### JOB
Write out every line exactly, from the start of the records below to the line with "sun.rotation_euler = SUN.to_track_quat('Z', 'Y').to_euler();", and stop there. Don't write out the pictures.
--- START OF RECORD EXTRACTS ---
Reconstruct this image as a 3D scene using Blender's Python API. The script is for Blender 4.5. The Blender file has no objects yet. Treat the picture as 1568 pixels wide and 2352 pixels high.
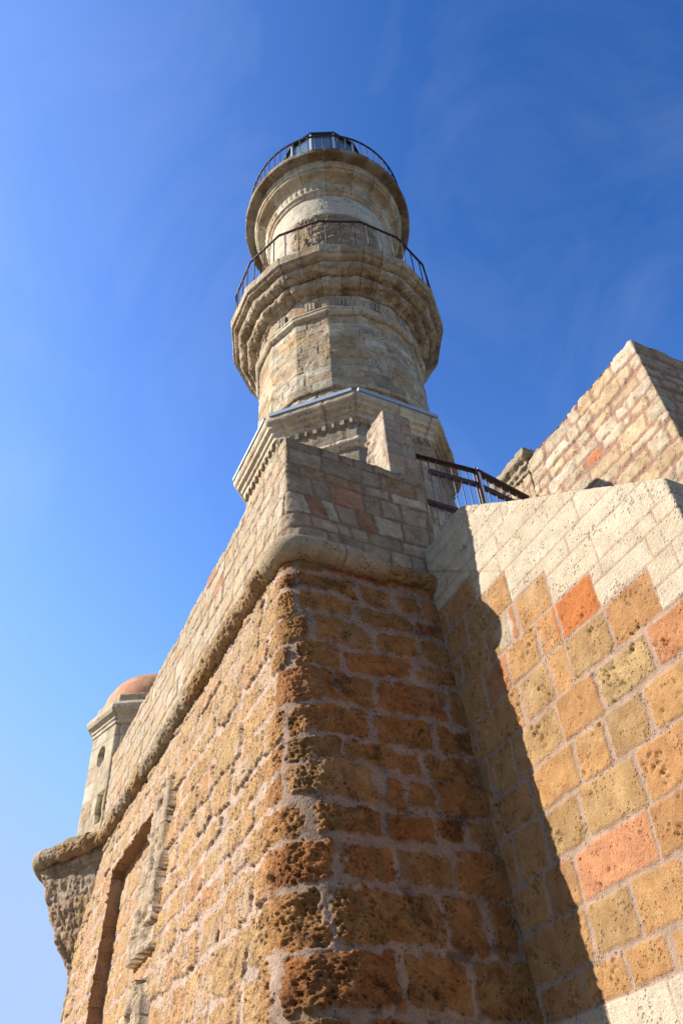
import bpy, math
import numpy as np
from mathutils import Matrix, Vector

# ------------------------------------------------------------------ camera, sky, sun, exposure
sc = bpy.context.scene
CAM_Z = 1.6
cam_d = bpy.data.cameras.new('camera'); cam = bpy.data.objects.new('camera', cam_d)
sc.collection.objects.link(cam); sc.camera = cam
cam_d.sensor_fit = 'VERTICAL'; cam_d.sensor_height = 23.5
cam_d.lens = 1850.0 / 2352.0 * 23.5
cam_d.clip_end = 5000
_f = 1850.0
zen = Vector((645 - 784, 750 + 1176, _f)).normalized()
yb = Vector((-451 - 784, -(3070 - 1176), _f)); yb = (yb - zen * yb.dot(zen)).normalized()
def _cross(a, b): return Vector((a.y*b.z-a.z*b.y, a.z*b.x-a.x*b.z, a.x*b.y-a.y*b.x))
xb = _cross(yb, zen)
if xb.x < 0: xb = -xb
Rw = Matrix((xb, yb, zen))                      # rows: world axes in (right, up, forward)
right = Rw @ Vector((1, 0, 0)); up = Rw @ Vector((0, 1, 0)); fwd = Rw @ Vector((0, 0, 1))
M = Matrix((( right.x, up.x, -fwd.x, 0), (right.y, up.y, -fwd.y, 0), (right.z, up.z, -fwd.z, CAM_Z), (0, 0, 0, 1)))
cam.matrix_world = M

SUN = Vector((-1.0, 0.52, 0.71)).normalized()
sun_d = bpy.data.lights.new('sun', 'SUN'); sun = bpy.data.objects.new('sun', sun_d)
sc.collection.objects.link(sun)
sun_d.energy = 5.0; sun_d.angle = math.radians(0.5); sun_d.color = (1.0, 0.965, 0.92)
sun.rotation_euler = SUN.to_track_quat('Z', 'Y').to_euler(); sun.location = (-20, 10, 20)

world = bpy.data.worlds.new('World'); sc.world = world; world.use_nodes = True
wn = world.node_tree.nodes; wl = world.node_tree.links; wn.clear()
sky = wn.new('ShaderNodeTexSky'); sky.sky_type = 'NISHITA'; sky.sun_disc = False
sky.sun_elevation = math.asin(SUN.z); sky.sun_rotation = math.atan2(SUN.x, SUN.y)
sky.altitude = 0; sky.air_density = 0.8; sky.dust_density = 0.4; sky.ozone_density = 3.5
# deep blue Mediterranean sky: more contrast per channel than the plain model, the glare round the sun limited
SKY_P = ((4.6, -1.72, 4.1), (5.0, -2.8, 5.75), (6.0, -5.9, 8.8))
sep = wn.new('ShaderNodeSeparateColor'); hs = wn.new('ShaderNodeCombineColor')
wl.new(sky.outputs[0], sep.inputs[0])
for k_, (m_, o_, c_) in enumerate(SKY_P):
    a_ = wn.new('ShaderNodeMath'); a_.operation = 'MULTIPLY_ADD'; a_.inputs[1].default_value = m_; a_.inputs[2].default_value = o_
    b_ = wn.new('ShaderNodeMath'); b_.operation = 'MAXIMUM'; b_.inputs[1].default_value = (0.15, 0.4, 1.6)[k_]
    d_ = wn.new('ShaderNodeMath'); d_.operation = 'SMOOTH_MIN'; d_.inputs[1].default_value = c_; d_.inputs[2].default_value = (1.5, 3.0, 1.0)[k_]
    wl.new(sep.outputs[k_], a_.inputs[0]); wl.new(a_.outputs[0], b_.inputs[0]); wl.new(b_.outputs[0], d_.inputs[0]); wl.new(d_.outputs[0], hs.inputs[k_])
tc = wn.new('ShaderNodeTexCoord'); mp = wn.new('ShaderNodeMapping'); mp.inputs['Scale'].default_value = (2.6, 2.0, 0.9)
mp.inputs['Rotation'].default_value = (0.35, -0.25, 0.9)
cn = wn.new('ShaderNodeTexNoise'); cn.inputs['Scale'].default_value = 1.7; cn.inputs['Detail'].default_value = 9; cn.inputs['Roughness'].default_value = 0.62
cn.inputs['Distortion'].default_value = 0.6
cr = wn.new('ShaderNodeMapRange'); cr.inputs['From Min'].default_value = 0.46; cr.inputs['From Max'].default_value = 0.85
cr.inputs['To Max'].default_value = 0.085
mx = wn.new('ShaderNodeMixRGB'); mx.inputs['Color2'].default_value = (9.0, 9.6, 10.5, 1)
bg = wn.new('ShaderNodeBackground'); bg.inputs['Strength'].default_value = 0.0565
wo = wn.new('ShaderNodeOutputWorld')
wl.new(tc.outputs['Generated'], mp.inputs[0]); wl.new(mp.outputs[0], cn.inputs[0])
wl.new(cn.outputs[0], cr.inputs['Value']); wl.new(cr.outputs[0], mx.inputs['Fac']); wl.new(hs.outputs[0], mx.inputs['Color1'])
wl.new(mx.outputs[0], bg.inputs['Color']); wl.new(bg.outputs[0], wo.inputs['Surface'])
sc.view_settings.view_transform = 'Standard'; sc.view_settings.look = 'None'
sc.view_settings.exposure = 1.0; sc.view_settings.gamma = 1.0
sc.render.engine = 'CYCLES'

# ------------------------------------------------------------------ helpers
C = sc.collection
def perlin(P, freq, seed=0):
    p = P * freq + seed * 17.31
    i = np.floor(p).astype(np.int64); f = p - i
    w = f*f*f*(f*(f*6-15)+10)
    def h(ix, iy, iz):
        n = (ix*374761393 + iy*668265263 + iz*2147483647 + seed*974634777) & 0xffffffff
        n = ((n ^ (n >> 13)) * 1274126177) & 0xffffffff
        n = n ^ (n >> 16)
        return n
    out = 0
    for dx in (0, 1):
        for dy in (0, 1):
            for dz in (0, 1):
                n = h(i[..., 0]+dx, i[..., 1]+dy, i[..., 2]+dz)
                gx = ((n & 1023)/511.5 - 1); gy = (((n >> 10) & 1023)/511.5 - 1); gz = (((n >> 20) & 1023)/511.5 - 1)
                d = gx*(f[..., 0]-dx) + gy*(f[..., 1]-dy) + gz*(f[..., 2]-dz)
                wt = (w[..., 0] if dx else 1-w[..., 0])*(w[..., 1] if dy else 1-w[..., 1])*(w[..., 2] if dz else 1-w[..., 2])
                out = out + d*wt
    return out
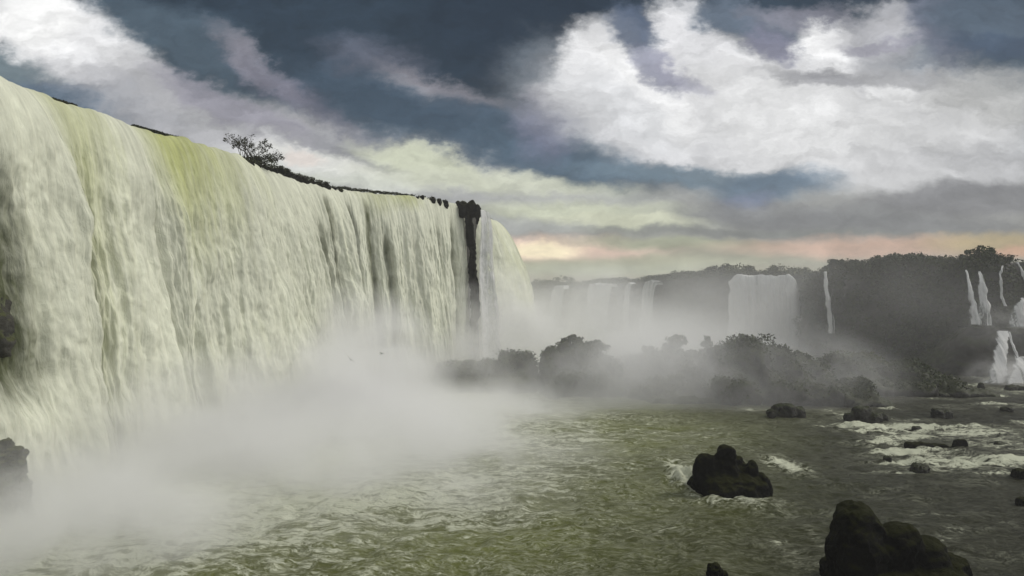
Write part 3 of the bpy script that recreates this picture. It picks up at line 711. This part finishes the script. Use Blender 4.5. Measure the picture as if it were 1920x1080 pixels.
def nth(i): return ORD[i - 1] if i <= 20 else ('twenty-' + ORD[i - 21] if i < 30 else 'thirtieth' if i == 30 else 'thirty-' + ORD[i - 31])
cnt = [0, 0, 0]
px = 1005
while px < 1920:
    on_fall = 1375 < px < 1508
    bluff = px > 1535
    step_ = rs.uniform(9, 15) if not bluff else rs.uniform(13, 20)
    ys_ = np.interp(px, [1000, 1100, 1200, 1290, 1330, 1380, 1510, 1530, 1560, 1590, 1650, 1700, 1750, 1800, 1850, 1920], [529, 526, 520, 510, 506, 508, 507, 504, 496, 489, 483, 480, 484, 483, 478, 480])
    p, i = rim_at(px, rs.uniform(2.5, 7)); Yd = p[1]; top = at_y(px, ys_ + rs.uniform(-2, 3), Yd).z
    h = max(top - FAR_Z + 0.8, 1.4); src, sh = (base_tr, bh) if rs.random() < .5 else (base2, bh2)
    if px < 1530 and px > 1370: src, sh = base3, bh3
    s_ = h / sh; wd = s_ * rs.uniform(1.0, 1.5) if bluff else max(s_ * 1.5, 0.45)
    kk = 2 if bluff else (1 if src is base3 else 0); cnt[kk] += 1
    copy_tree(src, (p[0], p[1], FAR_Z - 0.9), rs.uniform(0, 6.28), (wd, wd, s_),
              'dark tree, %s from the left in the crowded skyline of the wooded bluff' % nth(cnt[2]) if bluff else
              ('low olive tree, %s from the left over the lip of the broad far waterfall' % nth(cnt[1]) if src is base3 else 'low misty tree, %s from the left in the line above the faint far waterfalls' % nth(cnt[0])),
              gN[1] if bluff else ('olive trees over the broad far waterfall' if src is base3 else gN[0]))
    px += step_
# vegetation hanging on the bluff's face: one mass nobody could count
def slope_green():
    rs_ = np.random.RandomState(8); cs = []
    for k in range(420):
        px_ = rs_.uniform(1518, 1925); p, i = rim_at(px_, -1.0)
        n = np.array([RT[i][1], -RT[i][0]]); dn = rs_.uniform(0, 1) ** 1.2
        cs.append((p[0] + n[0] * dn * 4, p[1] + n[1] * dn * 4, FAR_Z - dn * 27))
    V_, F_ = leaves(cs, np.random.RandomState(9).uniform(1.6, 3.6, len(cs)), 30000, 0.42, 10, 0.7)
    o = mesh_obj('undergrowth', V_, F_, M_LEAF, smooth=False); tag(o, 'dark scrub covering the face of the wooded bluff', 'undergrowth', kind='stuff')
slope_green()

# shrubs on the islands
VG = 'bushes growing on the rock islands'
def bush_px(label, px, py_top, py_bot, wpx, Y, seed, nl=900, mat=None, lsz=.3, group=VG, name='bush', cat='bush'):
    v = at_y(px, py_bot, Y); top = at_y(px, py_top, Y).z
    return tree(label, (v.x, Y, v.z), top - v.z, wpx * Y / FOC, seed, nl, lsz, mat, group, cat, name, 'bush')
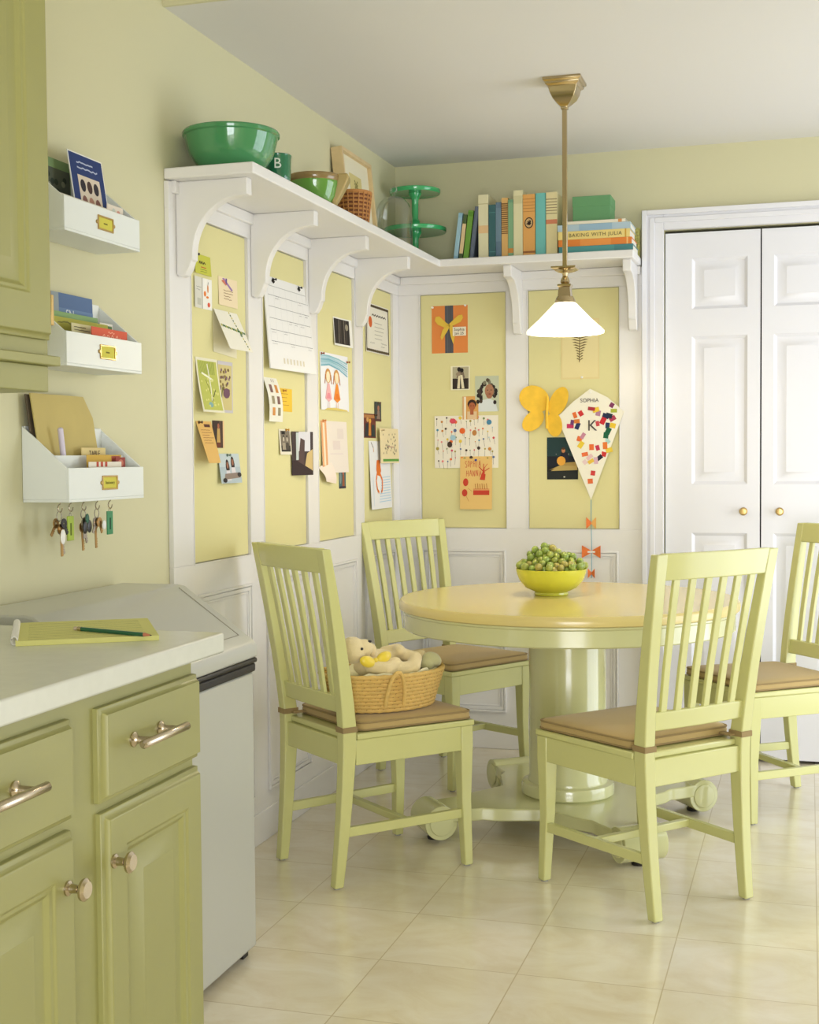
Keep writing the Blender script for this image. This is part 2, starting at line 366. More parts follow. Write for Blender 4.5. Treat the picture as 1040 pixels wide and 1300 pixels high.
--- END OF RECORD EXTRACTS ---
### ANSWER TO THIS TASK
Reconstruct this image as a 3D scene using Blender's Python API. The script is for Blender 4.5. The Blender file has no objects yet. Treat the picture as 1568 pixels wide and 2352 pixels high.
import bpy, math
import numpy as np
from mathutils import Matrix, Vector

# ------------------------------------------------------------------ camera, sky, sun, exposure
sc = bpy.context.scene
CAM_Z = 1.6
cam_d = bpy.data.cameras.new('camera'); cam = bpy.data.objects.new('camera', cam_d)
sc.collection.objects.link(cam); sc.camera = cam
cam_d.sensor_fit = 'VERTICAL'; cam_d.sensor_height = 23.5
cam_d.lens = 1850.0 / 2352.0 * 23.5
cam_d.clip_end = 5000
_f = 1850.0
zen = Vector((645 - 784, 750 + 1176, _f)).normalized()
yb = Vector((-451 - 784, -(3070 - 1176), _f)); yb = (yb - zen * yb.dot(zen)).normalized()
def _cross(a, b): return Vector((a.y*b.z-a.z*b.y, a.z*b.x-a.x*b.z, a.x*b.y-a.y*b.x))
xb = _cross(yb, zen)
if xb.x < 0: xb = -xb
Rw = Matrix((xb, yb, zen))                      # rows: world axes in (right, up, forward)
right = Rw @ Vector((1, 0, 0)); up = Rw @ Vector((0, 1, 0)); fwd = Rw @ Vector((0, 0, 1))
M = Matrix((( right.x, up.x, -fwd.x, 0), (right.y, up.y, -fwd.y, 0), (right.z, up.z, -fwd.z, CAM_Z), (0, 0, 0, 1)))
cam.matrix_world = M

SUN = Vector((-1.0, 0.52, 0.71)).normalized()
sun_d = bpy.data.lights.new('sun', 'SUN'); sun = bpy.data.objects.new('sun', sun_d)
sc.collection.objects.link(sun)
sun_d.energy = 5.0; sun_d.angle = math.radians(0.5); sun_d.color = (1.0, 0.965, 0.92)
sun.rotation_euler = SUN.to_track_quat('Z', 'Y').to_euler(); sun.location = (-20, 10, 20)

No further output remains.